The main characters of The Hill Where the Lionesses Roar (TIFF)

And speaking of Portrait of a Lady on Fire, actress Luàna Bajrami, who played Adèle Haenel’s maid in that drama, wrote and directed, at age 20, her debut feature, The Hill Where Lionesses Roar, filmed in the countryside of her native Kosovo. This is at least the second film from that country that has played the North American festival circuit this year, following the more straightforward Hive, where a widow from the 1990s’ Balkan conflict fights the town gossips and the patriarchy. (Is Kosovo now becoming the new art-house destination, replacing Romania?) 

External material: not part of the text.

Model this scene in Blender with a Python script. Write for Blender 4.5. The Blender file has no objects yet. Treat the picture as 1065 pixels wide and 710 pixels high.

A trio of young women, around age 20 or so, have been waiting for two years to hear if they have been accepted to university, the ticket for their way out of their hick town where they spend their days and nights hanging out together, aloof from their peers. One lives with a creepy and handsy uncle, while another sidekick lives with a draconian father, who reeks of pervy motivations. Yet not all of the men are portrayed with a broad stroke. One of the young women has a sweet natured and accommodating boyfriend. Bajrami appears as a Parisian returning to her grandmother’s hometown, who views the women, and the village, as an outsider, not really appreciating the advantages that she has in France and over-romanticizing the lives of her new (but short term) friends.

What sets the film apart from other examinations of young women confronting narrow-mindedness is that the three fight back, becoming disruptors, as cocky as their male and criminally-minded peers, which doesn’t necessarily mean they take the wisest road. Though at times the young cast is directed to play for the camera, like when the women imagine they are participating in a photo shoot, the camaraderie is convincing, like they have grown up together all their lives. The film also remains vibrant when the friends just hang out, sitting on the hood of a car by the side of the road.